M&A Technology Challenges – IT Software and Vendor Contracts

Posted on: January 14, 2014 | By: Tim McGhee | Uncategorized


A merger
creates a potential risk for obtaining and using software that is not
authorized for use. Buyers generally assume they are receiving rights to seller
software assets. Acquires need to make sure that the seller owns all the assets
they are actually using. The opposite is true in a Divestiture to where the
Seller should assure that they are passing legal use to the Buyer of its
software that is currently in use.


This is where
it is important to establish two critical databases for management, tracking
and validation.  Creation of a detailed
applications landscape is important for understanding all software that is in
use by the new acquisition/divestiture.

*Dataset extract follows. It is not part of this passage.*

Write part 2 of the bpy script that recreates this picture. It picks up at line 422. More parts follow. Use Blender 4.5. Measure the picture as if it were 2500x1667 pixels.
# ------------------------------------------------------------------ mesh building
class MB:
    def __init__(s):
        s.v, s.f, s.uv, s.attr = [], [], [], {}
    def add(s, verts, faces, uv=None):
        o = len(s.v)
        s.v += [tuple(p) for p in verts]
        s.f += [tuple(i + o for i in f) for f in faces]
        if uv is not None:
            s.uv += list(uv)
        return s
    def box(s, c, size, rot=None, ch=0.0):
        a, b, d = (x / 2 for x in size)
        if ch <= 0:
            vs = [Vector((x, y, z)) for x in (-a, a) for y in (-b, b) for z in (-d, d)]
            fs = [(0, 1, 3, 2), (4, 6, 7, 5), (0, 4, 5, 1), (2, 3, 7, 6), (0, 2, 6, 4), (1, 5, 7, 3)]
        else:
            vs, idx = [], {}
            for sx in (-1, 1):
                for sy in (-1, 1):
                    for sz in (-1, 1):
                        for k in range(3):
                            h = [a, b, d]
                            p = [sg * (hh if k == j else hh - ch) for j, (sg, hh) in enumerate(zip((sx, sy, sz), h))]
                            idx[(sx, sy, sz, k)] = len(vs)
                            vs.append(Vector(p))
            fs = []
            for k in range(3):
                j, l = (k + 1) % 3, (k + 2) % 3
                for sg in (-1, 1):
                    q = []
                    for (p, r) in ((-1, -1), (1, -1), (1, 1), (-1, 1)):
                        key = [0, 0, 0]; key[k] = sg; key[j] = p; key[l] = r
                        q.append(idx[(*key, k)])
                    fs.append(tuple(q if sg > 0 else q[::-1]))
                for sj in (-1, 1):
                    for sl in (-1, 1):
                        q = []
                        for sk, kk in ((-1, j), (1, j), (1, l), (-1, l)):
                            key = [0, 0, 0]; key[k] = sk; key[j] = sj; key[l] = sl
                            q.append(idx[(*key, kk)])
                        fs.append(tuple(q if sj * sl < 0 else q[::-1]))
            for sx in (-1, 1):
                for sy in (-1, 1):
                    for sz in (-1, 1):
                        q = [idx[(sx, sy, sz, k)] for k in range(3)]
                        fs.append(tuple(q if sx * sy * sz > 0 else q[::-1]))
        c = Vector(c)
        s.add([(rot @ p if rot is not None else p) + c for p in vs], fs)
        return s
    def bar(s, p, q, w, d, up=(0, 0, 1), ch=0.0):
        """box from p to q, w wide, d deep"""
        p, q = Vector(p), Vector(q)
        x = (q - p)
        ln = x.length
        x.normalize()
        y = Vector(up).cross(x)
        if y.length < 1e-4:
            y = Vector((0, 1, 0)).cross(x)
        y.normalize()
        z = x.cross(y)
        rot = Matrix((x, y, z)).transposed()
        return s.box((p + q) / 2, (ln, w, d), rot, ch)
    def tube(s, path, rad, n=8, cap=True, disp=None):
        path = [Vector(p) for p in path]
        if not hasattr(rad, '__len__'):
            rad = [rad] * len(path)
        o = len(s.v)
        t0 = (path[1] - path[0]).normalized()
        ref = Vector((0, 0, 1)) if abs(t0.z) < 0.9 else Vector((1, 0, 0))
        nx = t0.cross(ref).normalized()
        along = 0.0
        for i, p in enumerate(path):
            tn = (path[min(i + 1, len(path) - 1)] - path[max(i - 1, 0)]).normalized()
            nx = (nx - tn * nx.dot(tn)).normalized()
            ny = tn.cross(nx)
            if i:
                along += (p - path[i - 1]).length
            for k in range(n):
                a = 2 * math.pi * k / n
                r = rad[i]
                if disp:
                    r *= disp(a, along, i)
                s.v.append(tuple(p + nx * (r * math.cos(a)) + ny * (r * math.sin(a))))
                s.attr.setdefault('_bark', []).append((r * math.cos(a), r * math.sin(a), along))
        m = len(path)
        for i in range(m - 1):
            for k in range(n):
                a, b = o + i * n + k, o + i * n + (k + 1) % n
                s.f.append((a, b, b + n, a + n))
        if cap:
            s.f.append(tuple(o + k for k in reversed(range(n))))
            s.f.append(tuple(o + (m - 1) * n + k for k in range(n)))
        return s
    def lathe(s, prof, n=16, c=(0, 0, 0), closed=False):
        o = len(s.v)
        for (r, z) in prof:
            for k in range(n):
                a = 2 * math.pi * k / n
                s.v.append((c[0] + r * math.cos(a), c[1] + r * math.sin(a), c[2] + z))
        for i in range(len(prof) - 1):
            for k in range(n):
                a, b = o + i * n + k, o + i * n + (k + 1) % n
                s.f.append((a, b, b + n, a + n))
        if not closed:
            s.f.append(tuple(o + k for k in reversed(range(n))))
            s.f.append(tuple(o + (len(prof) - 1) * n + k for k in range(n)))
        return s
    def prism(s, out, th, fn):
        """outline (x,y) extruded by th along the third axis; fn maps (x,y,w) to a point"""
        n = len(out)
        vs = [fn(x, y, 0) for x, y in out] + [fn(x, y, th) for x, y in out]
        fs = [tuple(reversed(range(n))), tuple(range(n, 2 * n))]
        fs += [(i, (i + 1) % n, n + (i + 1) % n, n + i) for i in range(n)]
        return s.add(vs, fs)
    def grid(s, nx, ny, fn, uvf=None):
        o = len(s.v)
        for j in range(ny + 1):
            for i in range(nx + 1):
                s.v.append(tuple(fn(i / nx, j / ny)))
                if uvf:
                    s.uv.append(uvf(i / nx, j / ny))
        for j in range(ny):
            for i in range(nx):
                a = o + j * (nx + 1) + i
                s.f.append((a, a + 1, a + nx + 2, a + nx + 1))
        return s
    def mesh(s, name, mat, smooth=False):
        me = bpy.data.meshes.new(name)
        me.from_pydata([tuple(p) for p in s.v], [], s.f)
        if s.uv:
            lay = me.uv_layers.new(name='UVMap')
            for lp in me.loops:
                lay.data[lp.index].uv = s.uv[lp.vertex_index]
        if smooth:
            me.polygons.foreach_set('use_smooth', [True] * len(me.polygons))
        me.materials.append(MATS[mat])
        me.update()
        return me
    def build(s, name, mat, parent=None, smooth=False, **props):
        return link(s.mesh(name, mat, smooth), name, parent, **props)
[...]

Obtaining the software licensing agreements
and clearly understanding the assignment agreements within for currently used
software is critical to assuring that you can legally continue to use the
software. Good record keeping for software license agreements is not the norm,
and becomes a very laborious task for many IT/Legal and Procurement Departments
along with all the other task associated with a divestiture or acquisition
event, so early structure and assignment is important.


Having assigned
resources to understanding the above agreements will also position you better
for upcoming negotiations with your software vendors if the assignment requires
you to relicense your software.


The topic above
merits much more dialog and is unique to M&A deals, helping and assisting
you to ward off post-close transaction and integration issues.